Though it cost next to nothing, Mr. Whitlock's system has tremendous reach. When a purchase order arrives by fax or e-mail, he tracks down the product in one of his big notebooks. Then he orders it for next-day delivery to his home. When the shipment arrives his wife switches the product into EPM's packaging, drops in an EPM refrigerator magnet and ships it out again via UPS or Federal Express.

"Location doesn't matter," he says. When he and Mrs. Whitlock vacation along the Gulf Coast with their two daughters, the business goes with them on a laptop.

But no middleman can prosper for long merely by ordering and repackaging product. Which is why, for all of his easy-street boasting, Jerry Whitlock still does some selling the old-fashioned way. When a shipment is ready for a nearby customer, he climbs into his truck to make the delivery personally. This not only nurtures personal relationships but also helps him snoop for industry gossip. (Think about it: How often do people gossip by fax?)

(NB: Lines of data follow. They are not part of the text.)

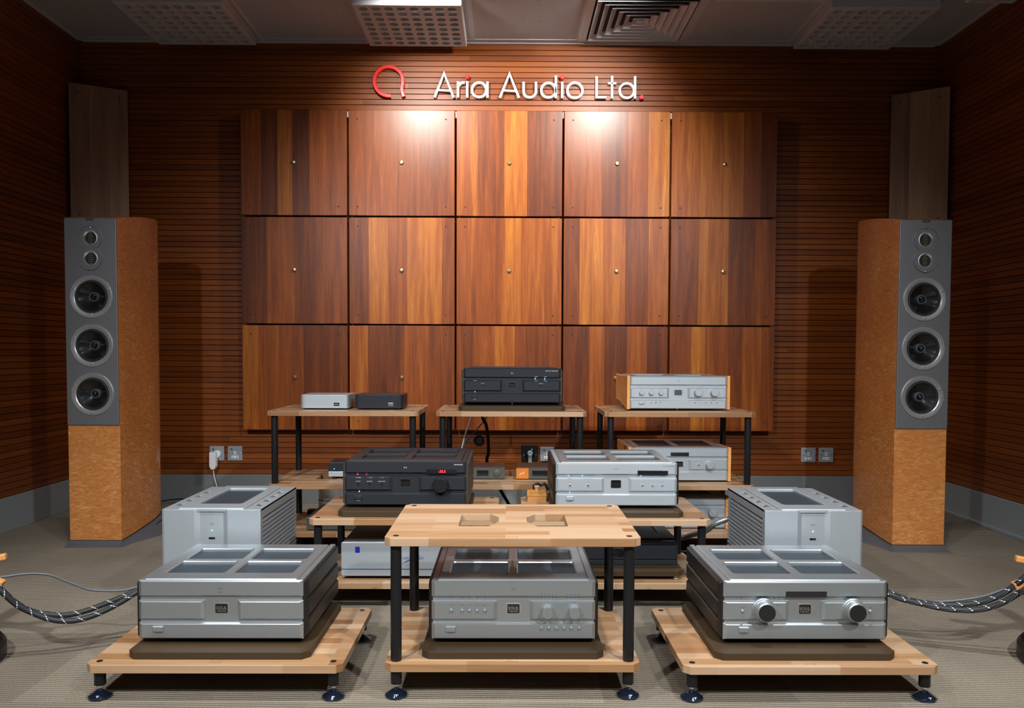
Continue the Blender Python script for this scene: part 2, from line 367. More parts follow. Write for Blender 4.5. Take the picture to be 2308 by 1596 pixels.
def chamfer_rect(x0, x1, y0, y1, c):
    return [(x0 + c, y0), (x1 - c, y0), (x1, y0 + c), (x1, y1 - c), (x1 - c, y1), (x0 + c, y1), (x0, y1 - c), (x0, y0 + c)]
def cat_rom(pts, k):
    P = [Vector(p) for p in pts]; P = [P[0] * 2 - P[1]] + P + [P[-1] * 2 - P[-2]]; out = []
    for i in range(1, len(P) - 2):
        for j in range(k):
            t = j / k; a, b, c, d = P[i - 1], P[i], P[i + 1], P[i + 2]
            out.append(0.5 * ((2 * b) + (c - a) * t + (2 * a - 5 * b + 4 * c - d) * t * t + (3 * b - a - 3 * c + d) * t ** 3))
    out.append(P[-2]); return out
def tube(pts, r, k=8, n=10, mb=None):
    C = cat_rom(pts, k); mb = mb or MB(); loops = []; uv = []; dist = 0; up = Vector((0, 0, 1))
    for i, p in enumerate(C):
        t = (C[min(i + 1, len(C) - 1)] - C[max(i - 1, 0)]).normalized()
        s = t.cross(up)
        if s.length < 0.05: s = t.cross(Vector((0, 1, 0)))
        s.normalize(); w = s.cross(t)
        if i: dist += (p - C[i - 1]).length
        loops.append([tuple(p + (s * math.cos(2 * PI * j / n) + w * math.sin(2 * PI * j / n)) * r) for j in range(n)])
        uv += [(dist, j / n) for j in range(n)]
    mb.strip(loops, True, True, True); mb.uv = (mb.uv or []) + uv
    return mb
def holed(outer, holes, z0, z1):
    """flat board with through holes"""
    bm = bmesh.new(); ed = []
    for lp in [outer] + holes:
        vs = [bm.verts.new((a, b, z0)) for a, b in lp]
        ed += [bm.edges.new((vs[i], vs[(i + 1) % len(vs)])) for i in range(len(vs))]
    bmesh.ops.triangle_fill(bm, use_beauty=True, use_dissolve=False, edges=ed)
    r = bmesh.ops.extrude_face_region(bm, geom=bm.faces[:])
    for v in [g for g in r['geom'] if isinstance(g, bmesh.types.BMVert)]: v.co.z = z1
    bmesh.ops.recalc_face_normals(bm, faces=bm.faces)
    me = bpy.data.meshes.new('board'); bm.to_mesh(me); bm.free(); return me
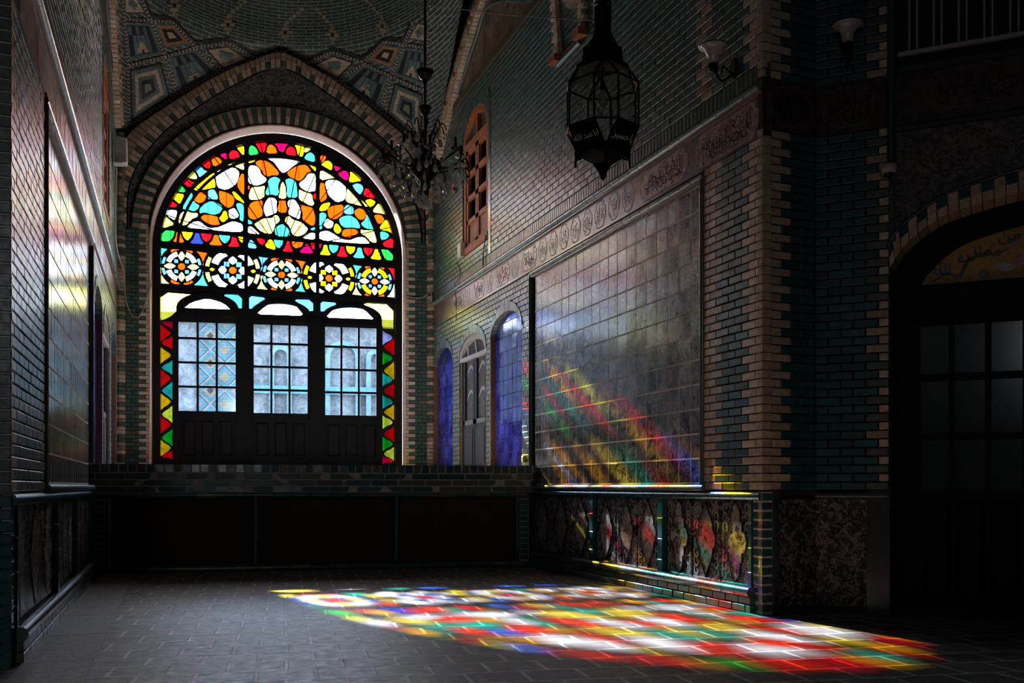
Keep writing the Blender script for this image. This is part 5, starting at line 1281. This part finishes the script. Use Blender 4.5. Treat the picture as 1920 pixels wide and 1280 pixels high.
u, z = FD.px(1592, 100); wall_lamp(FD, u, z, .9, .1, 'opal bell-shaped wall lamp high in the dark corner, farther right', .95)
u, z = FD.px(1668, 322); t = empty('security_camera', FD.p(u, z, 0), 'small white dome security camera beside the brick arch of the dark door', 'camera')
c = MB(); cc = FD.p(u, z, .06); c.lathe(cc, [(0, .04), (.055, .038), (.06, .0), (.052, -.03), (.04, -.03)], 18); c.box(FD, u - .03, u + .03, z + .0, z + .05, -.03, .05); c.build('housing', M_BOX, t)
c = MB(); c.lathe(cc, [(.042, -.028), (.032, -.05), (0, -.06)], 14, (.01, .01, .01)); c.build('lens_dome', M_CLEAR_D, t)
# white speaker box on the left wall
u = 15.9; z = 5.72; t = empty('speaker', FL.p(u, z, .0), 'white box speaker high on the left wall beside the vault rib', 'speaker')
c = MB(); c.box(FL, u - .12, u + .1, z, z + .36, .03, .2, (.6, .55, .48), .015); c.build('cabinet', M_BOX, t)
c = MB(); c.box(FL, u - .16, u + .02, z - .03, z - .01, .02, .14, (.5, .48, .44)); c.box(FL, u - .02, u + .02, z - .02, z + .04, .012, .04, (.4, .38, .36)); c.build('bracket', M_BOX, t)
# junction box under the right orange window
u, z = FR.px(868, 470); t = MB(); t.box(FR, u - .07, u + .12, z - .1, z + .12, -.04, .06, (.6, .58, .52), .01); jb = t.build('junction_box', M_BOX, label='small white junction box at the lower corner of the orange window', cat='box')
u, z = FR.px(983, 862); t = MB(); t.box(FR, u - .03, u + .03, z - .03, z + .05, -.02, .03, (.6, .58, .54), .006); t.build('wall_socket', M_BOX, label='tiny white wall socket at the foot of the brick pier beside the larger blue niche', cat='socket')
def cable(name, pts, r, c, label, m=None):
    q = MB(); q.tube(catmull(pts, 6), r, 6, c); return q.build(name, m or M_PAINT, label=label, cat='cable', group='loose cables' if name == 'cable' else None)
def fl(x, y, d=.02): return tuple(FL.p(*FL.px(x, y, d), d))
def fb_(x, y, d=.03): return tuple(FB.p(*FB.px(x, y, d), d))
def frp(x, y, d=.02): return tuple(FR.p(*FR.px(x, y, d), d))
cable('cable', [tuple(FL.p(15.9, 5.66, .05)), tuple(FL.p(15.95, 5.0, .03)), tuple(FL.p(16.3, 4.6, .03)), tuple(FB.p(.09, 4.45, .13)), fb_(236, 562, .1), fb_(247, 590), fb_(255, 594), fb_(263, 592), fb_(270, 575), fb_(280, 545), fb_(285, 531)], .009, (.5, .45, .38), 'pale cable sagging across the left brick pier beside the window')
cable('cable', [fb_(762, 555, .02), fb_(780, 559, .03), fb_(796, 556, .11), fb_(805, 548, .11), fb_(809, 552, .11), fb_(810, 575, .11)], .009, (.45, .4, .34), 'pale cable looped round the corner column right of the window')
cable('cable', [frp(911, 440), frp(909, 455), frp(906, 475), frp(906, 498)], .008, (.01, .01, .01), 'short black cable hanging below the orange window')
cable('cable', [frp(853, 493), frp(861, 500), frp(862, 520), frp(852, 535), frp(855, 560), frp(855, 600)], .006, (.05, .045, .04), 'thin dark cable trailing down the frieze below the junction box')
top_ch = Vector((0, 0, 1)) + ray(797, 300) * 9.5; 
cable('wire', [tuple(Vector((0, 0, 1)) + ray(797, 8) * 9.5), tuple(Vector((0, 0, 1)) + ray(950, 27) * 8.2), tuple(Vector((0, 0, 1)) + ray(1118, 38) * 7.0)], .004, (.02, .02, .02), 'thin dark wire stretched from the chandelier to the lantern')
q = MB(); q.tube([FD.p(*FD.px(1671, 300, .05), .05), FD.p(FD.px(1671, 300, .05)[0], 6.4, .05)], .028, 10, (.03, .06, .06)); q.build('drainpipe', M_PAINT, label='thin dark teal pipe running down the corner above the security camera', cat='pipe')

# ------------------------------------------------------------------ courtyard outside
g = MB(); g.quad(*[FB.p(a, 1.2, d) for a, d in ((-14, -.45), (18, -.45), (18, -30), (-14, -30))]); g.build('ground_courtyard', M_GROUND, kind='structure')
FX = Fr(FB.p(-6, 0, -9.0), (1, -.115)); fa = MB(); fa.box(FX, -3, 20, 1.2, 5.25, -.5, 0, (1, 1, 1))
fx = fa.build('building', M_FACADE2, label='tiled courtyard building seen through the panes of the glazed doors', cat='building')
da, db = FX.px(369, 680)[0], FX.px(452, 680)[0]
q = MB(); q.box(FX, da, db, 1.2, 5.1, 0, .06, (1, 1, 1)); q.build('diamond_brickwork', M_FACADE, fx)
for (x0, x1) in ((505, 547), (610, 675), (686, 720)):
    a, b = FX.px(x0, 680)[0], FX.px(x1, 680)[0]; m = (a + b) / 2; r = (b - a) / 2; q = MB()
    q.slab(FX, [(a, 1.2)] + arc(m, 4.3, r, pi, 0, 16) + [(b, 1.2)], [(a + .12, 1.2)] + arc(m, 4.3, r - .12, pi, 0, 16) + [(b - .12, 1.2)], 0, .12, (.07, .12, .13)); q.build('blind_arch', M_PLAST, fx)
q = MB(); q.box(FX, db + .1, 20, 3.35, 3.55, 0, .14, (.05, .12, .13)); q.box(FX, -3, 20, 5.1, 5.3, -.5, .2, (.1, .12, .12)); q.build('cornice', M_PLAST, fx)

And when special situations arise, Mr. Whitlock resorts to that venerable old sales tool known as the jet airplane.

Consider, for instance, his recent call from Kirby "Casey" Gurley, a maintenance mechanic at a Carolina Power & Light plant in Goldsboro, NC. For his 34 years at the plant, Mr. Gurley had watched oil leak between the shaft and the sleeve of a huge air blower. Sometimes the leak caused a fire, but no seal or vendor had solved the problem.

When Mr. Gurley came across some literature boasting of EPM's "hard-to-find" supplies, he phoned Mr. Whitlock. The two men exchanged drawings, but the seal man wanted to investigate the nuances of the massive, leaky contraption, which spins 1,700 times a minute. So he flew to Goldsboro at his own expense, wearing a yellow hard hat emblazoned with the EPM logo and his EPM "visitor ID badge" clipped to his shirt. "When I go in, I look official," he says.

Mr. Whitlock took a few measurements, made a few calculations involving the number pi and announced that a solution was possible. Arriving back home, he reached a contact in Houston who made custom Teflon seals and another in Salt Lake City who made custom nylon housings. Then he had all of it shipped with installation instructions to Carolina Power. The blower hasn't leaked since. "He amazed a lot of people in this plant," says Mr. Gurley.

The infrastructure of the new economy -- fax, Web, overnight delivery, e-mail -- is open to everyone. All you need is a place to plug in and a bit of style to stand out. But take it from Mr. Whitlock: A middleman must also add value, and no one has discovered a way to automate that.